Um dos pontos citados pelo desembargador é o fato de o juiz ter dito que emprestou R$ 100 mil a Divago Aguiar. Porém, o suposto empréstimo foi feito pouco depois de o juiz conhece-lo, sem qualquer documento ou mesmo repasse via transferência bancária.

“Mais inusitado ainda que, mal conhecendo seu parceiro, tenha passado tal valor sem o mínimo de precaução. Soa inusitado, se não surreal, ele ter passado esse dinheiro sem nenhuma garantia. O mínimo seria uma transferência bancaria, para segurança. Se essa é uma segurança de um homem médio comum, imagine de um magistrado. É de se questionar tamanha confiabilidade do magistrado no seu parceiro”, relatou.

Além disso, Perri constatou que os depoimentos não correspondem à verdade, uma vez que foi firmado um contrato de mútuo entre eles datado de agosto de 2004, quando Wendell Karielli era procurador da Fazenda Nacional, em Rondônia.

“Se eles disseram que se conheceram em Pontes e Lacerda, como explicar o contrato de mutuo de agosto de 2004, quando sequer ele havia tomado posse como juiz? Ou se tratavam de velhos conhecidos, ou se forjou um contrato de empréstimo para justificar os valores”, asseverou.

Transferências “não batem”

Outra incoerência encontrada por Perri foi a tese da defesa de que todo o dinheiro obtido pela parceria era passado por Divago Aguiar ao juiz, o que justificaria as centenas de depósitos de pequeno valor.

Contudo, Perri questionou como o pequeno produtor – que era quem tocava o negócio – poderia fazer as constantes negociações se passava todo o dinheiro ao magistrado.

“Se essa era a mecânica da parceria, como se dava a transferência de volta a Divago para se fazer novas aquisições, se eles estavam separados por mais de mil km de distancia? Só se fosse por transferências bancárias, que não se cogitou terem sido realizadas. Nessa ordem de ideias, é de se perguntar como o magistrado fez retornar os valores a Divago”, disse o desembargador.

Perri também encontrou contradições nos depoimentos em relação aos 79 depósitos feitos na conta do magistrado no Banco Bradesco, entre 2005 e 2007.

Do total de depósitos, apenas 1 foi feito em Pontes e Lacerda, sendo que 56 pagamentos foram depositados em caixa eletrônico do município de Vera, em 29 datas diferentes, na época em que o juiz lá atuava.

Em sua defesa, Wendell Karielli justificou que estes depósitos ocorreram em Vera porque Divago Aguiar viajava muito para fazer as negociações. Porém, o próprio produtor rural afirmou que a maior parte dos negócios ocorriam em sua fazenda, em Pontes e Lacerda.
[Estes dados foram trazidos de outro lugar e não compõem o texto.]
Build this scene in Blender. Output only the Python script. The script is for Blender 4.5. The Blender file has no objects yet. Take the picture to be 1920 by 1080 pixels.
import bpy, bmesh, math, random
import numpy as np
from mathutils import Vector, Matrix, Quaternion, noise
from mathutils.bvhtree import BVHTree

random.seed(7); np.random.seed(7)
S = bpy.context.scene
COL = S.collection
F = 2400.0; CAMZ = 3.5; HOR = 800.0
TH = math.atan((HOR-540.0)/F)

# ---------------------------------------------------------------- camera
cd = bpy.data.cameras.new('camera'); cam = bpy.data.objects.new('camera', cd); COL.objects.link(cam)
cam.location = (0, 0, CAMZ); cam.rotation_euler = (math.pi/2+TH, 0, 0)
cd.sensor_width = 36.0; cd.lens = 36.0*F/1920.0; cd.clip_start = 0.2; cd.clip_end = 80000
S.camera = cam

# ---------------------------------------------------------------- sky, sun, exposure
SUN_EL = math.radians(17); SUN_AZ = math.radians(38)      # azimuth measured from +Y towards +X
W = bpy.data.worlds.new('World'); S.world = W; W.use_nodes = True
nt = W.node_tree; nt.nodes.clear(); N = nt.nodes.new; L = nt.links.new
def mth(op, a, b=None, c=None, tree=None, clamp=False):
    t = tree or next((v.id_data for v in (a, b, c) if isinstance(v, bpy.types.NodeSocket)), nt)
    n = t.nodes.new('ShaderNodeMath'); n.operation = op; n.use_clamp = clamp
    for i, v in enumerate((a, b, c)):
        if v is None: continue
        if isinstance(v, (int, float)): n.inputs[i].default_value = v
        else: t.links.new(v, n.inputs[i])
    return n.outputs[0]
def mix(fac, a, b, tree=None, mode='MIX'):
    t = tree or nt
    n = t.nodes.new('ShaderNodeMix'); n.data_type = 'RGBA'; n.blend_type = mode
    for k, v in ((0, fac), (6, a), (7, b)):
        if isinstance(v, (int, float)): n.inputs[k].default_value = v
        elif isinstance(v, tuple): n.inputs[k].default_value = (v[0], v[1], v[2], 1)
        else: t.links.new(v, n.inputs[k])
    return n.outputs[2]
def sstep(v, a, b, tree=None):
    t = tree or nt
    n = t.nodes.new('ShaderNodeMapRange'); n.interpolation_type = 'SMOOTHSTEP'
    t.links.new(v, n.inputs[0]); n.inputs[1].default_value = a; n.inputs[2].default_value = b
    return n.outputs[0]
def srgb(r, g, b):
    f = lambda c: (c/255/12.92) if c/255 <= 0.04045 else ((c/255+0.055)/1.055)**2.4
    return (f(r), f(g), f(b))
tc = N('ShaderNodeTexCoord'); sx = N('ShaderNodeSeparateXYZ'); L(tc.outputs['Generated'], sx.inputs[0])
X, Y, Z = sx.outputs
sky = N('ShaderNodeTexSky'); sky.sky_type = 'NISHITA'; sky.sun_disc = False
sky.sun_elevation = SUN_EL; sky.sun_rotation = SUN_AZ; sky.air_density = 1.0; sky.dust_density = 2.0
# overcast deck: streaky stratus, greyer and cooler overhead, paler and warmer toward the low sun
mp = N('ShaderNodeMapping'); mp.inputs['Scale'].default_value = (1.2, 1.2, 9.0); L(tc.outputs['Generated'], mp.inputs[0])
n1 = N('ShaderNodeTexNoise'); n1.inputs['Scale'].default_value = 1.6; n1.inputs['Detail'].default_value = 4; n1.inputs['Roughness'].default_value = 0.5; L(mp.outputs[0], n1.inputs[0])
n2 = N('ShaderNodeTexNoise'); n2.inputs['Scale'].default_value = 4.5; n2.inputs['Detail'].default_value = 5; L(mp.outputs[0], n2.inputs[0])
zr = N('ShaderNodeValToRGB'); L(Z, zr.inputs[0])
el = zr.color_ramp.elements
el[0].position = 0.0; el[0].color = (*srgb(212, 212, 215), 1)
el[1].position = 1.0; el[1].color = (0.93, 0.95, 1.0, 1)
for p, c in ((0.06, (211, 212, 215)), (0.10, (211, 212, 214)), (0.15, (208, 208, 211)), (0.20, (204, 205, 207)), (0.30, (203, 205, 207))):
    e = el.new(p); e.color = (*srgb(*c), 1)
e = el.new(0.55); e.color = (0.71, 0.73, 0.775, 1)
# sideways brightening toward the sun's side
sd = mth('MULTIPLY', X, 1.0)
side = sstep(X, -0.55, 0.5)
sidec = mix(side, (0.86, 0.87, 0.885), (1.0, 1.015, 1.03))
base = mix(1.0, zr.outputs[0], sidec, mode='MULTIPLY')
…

“Se Divago Aguiar esteve na região norte, porque não efetuou os pagamentos diretamente ao juiz? Se esteve por lá tantas e tantas vezes? Entre junho de 2005 a julho de 2207, o parceiro do juiz supostamente esteve 29 vezes na comarca de Vera. E frequentando tanto a comarca, porque depositar em caixa eletrônica e não direto ao juiz? É esquisita a explicação para explicar os depósitos nessas cidades. Não há sentido de viajar tão longe de sua fazenda para negociar miudezas, cujo lucro seria consumido pelas viagens”, apontou Perri, que acompanhou o voto do desembargador Luiz Carlos da Costa pela aposentadoria compulsória.

Venda de sentenças

No voto que culminou na punição máxima, proferido em julho, o desembargador Luiz Carlos da Costa classificou a versão do magistrado como uma história “sem pé nem cabeça”.

Para Luiz Carlos, se o valor emprestado ao fosse oriundo do salário do juiz, haveria algum comprovante de que Wendell Karielli sacou a quantia para emprestar ao agricultor, uma vez que o Tribunal de Justiça  paga os salários por meio de depósito em conta.

“Teria esse dinheiro descido do céu, como se fosse uma espécie de maná? Porque não comprovou a origem do dinheiro, mesmo na remotíssima possibilidade de o mesmo estar guardado debaixo do colchão?”, criticou.

Na ocasião, o desembargador também recriminou uma decisão em que Wendell Karielli decretou a prisão de duas pessoas com base em denúncia de testemunhas anônimas, fato considerado pelo desembargador como ”simplesmente aterrador” e que “foge de qualquer padrão conhecido”.

“Decreto de prisão preventiva sem inquérito e sem informação. Com base na informação de alguém que ninguém sabe quem é […] De que se tratou entre o juiz e os supostos indiciados? Não se sabe. Entretanto, pode-se facilmente concluir que se utilizou da toga como instrumento de constrangimento de uma das partes em benefício da outra. Caso contrário, qual teria sido o motivo para tamanha afronta à Constituição?”, ressaltou.